The closed embedding defined by $\omega_C$ is, when we put it really hands-on, constructed as follows: Take $\alpha_0,\alpha_1,\alpha_2,\alpha_3\in H^0(C,\omega_C)$ linearly independent (a basis if you like) and map \begin{align*} \alpha:C&\longrightarrow\Bbb P^3 \\ x &\longmapsto [\alpha_0(x):\alpha_1(x):\alpha_2(x):\alpha_3(x)] \end{align*} Another way to express this is that a homogeneous degree $d$ polynomial on $\Bbb P^3$ gets pulled back to a homogeneous polynomial in the $\alpha_i$.
Let me set $\mathscr O := \mathscr O_{\Bbb P_3}$. The embedding $\alpha$ gives you a comorphism $\alpha^\sharp\colon \mathscr O\to\mathscr O_C$, essentially turning $\mathscr O_C$ into an $\mathscr O$-module, and consequently turning $\omega_C$ into an $\mathscr O$-module as well. Note that you should think of $\mathscr O_C$ as a quotient of $\mathscr O$, because this map corresponds to a closed embedding. One can show that, when $\alpha$ is a closed embeedding, it yields an isomorphism $\alpha^\ast\mathscr O(1)\cong\omega_C$ of $\mathscr O$-modules. Essentially, it turns $\omega_C$ into $\mathscr O_C(1)$. In particular, $$ \mathscr O_C(2) = \mathscr O_C(1)\otimes_{\mathscr O_C}\mathscr O_C(1) = \omega_C \otimes_{\mathscr O_C} \omega_C = \omega_C^{\otimes2} $$ is the bundle of degree $2$ forms on the embedded curve $C$.
Let us make the language a bit more concrete here.
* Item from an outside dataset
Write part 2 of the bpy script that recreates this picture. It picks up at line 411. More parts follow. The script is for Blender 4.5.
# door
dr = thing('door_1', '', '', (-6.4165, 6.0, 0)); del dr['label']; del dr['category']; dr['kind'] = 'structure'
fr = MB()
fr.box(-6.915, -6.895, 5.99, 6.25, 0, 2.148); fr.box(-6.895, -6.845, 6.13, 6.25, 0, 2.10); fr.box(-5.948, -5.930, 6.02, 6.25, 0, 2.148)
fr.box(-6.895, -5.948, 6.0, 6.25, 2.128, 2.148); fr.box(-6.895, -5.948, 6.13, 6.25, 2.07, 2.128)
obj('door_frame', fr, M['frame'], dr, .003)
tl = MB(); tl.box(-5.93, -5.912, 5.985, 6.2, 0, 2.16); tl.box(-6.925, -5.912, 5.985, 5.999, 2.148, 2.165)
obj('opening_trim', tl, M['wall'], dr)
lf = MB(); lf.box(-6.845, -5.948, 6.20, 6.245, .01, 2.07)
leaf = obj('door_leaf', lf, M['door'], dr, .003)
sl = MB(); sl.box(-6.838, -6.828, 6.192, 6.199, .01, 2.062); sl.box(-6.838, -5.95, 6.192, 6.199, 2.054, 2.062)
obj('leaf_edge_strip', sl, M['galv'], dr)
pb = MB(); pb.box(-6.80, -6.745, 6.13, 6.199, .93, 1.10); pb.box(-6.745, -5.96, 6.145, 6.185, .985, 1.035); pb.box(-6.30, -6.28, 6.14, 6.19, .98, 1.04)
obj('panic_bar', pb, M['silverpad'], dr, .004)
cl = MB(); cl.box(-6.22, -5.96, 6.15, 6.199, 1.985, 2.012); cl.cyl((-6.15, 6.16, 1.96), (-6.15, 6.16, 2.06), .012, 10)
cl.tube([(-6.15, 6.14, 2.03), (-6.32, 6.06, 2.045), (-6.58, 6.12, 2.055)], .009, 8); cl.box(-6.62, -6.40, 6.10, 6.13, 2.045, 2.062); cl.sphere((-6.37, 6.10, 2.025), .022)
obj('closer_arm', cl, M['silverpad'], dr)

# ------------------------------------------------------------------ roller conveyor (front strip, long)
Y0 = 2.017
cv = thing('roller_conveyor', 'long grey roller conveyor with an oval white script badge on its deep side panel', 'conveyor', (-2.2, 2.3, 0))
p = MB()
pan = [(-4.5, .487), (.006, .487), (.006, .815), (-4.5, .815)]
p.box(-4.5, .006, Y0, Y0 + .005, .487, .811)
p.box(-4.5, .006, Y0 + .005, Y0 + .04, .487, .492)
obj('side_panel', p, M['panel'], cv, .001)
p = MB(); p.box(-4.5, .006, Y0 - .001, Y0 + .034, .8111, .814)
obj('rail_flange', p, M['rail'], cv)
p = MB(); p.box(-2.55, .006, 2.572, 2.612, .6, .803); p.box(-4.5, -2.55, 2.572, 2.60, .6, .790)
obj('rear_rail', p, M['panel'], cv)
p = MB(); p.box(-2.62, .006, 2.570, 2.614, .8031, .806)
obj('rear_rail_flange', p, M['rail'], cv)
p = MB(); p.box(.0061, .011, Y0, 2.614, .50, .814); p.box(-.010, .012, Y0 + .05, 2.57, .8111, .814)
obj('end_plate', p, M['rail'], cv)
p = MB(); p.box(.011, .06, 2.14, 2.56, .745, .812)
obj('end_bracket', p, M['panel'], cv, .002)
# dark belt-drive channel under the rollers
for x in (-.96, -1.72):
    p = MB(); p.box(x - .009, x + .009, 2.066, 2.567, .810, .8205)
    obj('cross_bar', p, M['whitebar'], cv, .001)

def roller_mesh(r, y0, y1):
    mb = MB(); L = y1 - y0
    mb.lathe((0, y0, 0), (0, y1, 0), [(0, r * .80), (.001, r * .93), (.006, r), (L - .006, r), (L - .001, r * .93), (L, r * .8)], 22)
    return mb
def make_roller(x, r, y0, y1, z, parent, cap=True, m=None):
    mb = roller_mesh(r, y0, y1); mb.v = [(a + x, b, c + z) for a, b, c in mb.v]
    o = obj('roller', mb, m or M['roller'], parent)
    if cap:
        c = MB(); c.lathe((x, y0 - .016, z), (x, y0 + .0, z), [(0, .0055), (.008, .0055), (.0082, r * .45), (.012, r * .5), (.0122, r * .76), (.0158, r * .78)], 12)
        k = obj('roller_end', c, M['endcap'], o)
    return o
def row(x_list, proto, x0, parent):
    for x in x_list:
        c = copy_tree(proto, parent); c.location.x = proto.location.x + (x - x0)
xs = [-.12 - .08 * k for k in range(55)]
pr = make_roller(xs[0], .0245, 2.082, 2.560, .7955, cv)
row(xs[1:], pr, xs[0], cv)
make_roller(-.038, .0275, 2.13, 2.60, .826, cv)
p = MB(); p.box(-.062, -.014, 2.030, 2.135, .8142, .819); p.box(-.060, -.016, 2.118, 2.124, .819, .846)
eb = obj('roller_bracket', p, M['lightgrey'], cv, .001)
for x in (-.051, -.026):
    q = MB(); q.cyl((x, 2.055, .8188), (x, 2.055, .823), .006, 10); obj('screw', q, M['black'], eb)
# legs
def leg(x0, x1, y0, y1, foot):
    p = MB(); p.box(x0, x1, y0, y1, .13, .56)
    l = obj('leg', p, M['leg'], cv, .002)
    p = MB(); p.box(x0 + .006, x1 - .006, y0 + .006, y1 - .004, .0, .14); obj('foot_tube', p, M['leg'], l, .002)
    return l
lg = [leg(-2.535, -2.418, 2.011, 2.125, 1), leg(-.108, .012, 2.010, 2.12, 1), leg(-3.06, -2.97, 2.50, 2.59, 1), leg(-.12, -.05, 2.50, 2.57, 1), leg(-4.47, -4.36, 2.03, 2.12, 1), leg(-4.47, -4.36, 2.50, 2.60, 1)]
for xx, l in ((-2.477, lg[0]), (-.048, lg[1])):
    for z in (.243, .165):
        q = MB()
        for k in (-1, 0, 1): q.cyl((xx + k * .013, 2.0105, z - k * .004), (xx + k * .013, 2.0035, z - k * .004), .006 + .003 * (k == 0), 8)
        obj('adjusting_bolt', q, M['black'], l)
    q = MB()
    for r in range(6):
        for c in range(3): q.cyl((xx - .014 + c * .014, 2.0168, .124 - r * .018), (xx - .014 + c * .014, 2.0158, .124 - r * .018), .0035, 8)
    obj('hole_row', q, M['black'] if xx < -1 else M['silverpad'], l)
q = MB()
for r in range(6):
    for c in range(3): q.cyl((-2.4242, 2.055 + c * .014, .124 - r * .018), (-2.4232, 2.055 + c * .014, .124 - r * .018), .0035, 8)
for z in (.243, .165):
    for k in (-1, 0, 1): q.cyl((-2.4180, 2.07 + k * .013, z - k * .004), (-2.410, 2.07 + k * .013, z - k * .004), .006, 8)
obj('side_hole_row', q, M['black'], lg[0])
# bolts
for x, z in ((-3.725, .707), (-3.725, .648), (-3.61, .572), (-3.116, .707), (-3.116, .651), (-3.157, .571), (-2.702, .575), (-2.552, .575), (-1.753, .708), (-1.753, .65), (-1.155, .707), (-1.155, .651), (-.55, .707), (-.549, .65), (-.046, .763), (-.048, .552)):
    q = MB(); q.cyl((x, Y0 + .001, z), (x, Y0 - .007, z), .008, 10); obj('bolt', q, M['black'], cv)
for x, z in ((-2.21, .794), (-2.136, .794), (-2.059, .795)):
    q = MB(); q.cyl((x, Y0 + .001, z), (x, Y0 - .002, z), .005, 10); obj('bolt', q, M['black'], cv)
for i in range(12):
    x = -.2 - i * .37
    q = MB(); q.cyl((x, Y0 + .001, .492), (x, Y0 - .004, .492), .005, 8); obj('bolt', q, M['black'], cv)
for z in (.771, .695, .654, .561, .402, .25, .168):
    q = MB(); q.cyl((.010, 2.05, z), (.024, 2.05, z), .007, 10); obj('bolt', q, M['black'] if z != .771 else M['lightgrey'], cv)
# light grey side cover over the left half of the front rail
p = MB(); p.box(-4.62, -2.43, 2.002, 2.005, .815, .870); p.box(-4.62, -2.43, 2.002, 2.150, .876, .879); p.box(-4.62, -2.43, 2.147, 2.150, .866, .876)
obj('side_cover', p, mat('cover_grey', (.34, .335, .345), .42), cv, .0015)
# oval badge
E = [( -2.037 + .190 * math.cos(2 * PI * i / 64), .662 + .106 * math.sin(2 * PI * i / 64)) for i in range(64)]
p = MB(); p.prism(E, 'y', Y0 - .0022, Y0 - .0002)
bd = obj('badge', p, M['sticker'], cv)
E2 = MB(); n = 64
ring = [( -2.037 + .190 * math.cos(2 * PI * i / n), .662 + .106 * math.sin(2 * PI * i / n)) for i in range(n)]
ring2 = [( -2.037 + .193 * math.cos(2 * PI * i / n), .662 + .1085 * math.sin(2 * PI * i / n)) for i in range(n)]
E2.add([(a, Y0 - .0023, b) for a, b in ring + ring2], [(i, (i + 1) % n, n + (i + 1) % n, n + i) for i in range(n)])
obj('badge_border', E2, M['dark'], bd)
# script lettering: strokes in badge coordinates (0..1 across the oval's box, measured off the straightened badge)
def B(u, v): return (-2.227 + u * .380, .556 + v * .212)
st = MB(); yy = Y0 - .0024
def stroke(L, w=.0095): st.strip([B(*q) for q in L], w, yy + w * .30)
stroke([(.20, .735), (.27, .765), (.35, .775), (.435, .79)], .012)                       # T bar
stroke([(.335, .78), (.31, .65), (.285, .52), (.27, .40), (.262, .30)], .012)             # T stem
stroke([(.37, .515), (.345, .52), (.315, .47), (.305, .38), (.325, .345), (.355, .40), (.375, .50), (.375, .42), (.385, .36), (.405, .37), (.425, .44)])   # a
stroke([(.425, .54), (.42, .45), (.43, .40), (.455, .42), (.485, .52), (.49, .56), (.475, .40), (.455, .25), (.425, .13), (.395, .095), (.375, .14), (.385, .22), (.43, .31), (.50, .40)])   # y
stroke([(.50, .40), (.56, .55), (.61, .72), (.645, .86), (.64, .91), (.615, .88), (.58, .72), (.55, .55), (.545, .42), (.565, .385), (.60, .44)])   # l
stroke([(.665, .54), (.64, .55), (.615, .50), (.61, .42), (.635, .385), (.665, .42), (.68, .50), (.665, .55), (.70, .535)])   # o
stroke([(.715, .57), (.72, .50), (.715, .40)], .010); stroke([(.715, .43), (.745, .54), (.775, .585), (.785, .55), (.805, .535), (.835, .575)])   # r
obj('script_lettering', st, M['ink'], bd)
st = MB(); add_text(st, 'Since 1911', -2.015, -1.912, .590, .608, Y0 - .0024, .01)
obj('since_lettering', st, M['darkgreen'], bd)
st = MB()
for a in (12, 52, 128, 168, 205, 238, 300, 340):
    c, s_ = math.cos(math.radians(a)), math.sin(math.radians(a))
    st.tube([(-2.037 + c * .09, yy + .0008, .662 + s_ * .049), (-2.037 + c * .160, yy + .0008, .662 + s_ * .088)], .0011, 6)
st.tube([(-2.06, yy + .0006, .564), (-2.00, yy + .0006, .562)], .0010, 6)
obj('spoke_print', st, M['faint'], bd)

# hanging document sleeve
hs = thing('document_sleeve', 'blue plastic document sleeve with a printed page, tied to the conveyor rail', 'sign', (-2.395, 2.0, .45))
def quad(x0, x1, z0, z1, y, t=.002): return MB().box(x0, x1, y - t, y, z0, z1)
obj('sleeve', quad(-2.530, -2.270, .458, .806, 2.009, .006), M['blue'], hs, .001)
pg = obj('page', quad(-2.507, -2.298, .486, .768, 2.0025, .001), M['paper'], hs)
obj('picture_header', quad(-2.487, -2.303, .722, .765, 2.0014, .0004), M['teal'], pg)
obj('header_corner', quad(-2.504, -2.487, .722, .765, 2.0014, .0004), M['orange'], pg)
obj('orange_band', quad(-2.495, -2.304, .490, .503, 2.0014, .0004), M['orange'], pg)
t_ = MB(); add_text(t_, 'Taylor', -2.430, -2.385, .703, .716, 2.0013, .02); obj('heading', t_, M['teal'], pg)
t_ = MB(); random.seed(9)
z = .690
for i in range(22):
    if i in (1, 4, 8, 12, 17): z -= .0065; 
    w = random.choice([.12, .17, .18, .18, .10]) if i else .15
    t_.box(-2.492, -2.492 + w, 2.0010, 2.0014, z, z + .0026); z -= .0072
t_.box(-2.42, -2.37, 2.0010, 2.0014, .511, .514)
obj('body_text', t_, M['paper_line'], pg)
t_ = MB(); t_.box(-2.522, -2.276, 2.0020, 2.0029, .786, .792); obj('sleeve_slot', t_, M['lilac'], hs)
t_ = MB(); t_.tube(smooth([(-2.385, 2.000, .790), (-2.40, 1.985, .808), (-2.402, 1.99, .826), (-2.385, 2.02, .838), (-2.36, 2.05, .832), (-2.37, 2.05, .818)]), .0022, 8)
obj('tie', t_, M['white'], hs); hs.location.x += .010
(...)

Say $S=\Bbb C[x_0,x_1,x_2,x_3]$ is the homogeneous coordinate ring of projective space and $R$ is the projective coordinate ring of the embedded curve $C\subseteq\Bbb P^3$. Note that $R$ is a graded $\Bbb C$-algebra which is generated in degree $1$. Then, the above is simply a fancy way of saying that $R$ is an $S$-module, so $\mathscr O_C=R^\sim$ is an $\mathscr O=S^\sim$-module, and we have $R_1\cong S_1$ as $\mathscr O(\Bbb P^3)=\Bbb C$-modules, i.e. as vector spaces. Here, $\omega_C=(R[1])^\sim$, so $H^0(C,\omega_C)=R_1$. In particular, $$ S=\operatorname{Sym}S_1=\operatorname{Sym}R_1=\operatorname{Sym} H^0(C,\omega_C), $$ so you can reconstruct the space in which you embedded the curve from the line bundle $\omega_C$ alone, which is likely the reason that $S_2$ is referred to as $\operatorname{Sym}^2 H^0(C,\omega_C)$ in the notes.
You know that $\dim_{\Bbb C}(S_2) = 10$ and $\dim_{\Bbb C}(R_2)=h^0(C,\mathscr O_C(2))=h^0(C,\omega_C^{\otimes2})=9$, so you know that in the kernel of the map $S\to R$, there must be a homogeneous polynomial $f$ of degree $2$. This is an element of the vanishing ideal of $C$, so $C$ is contained in $Z(f)$.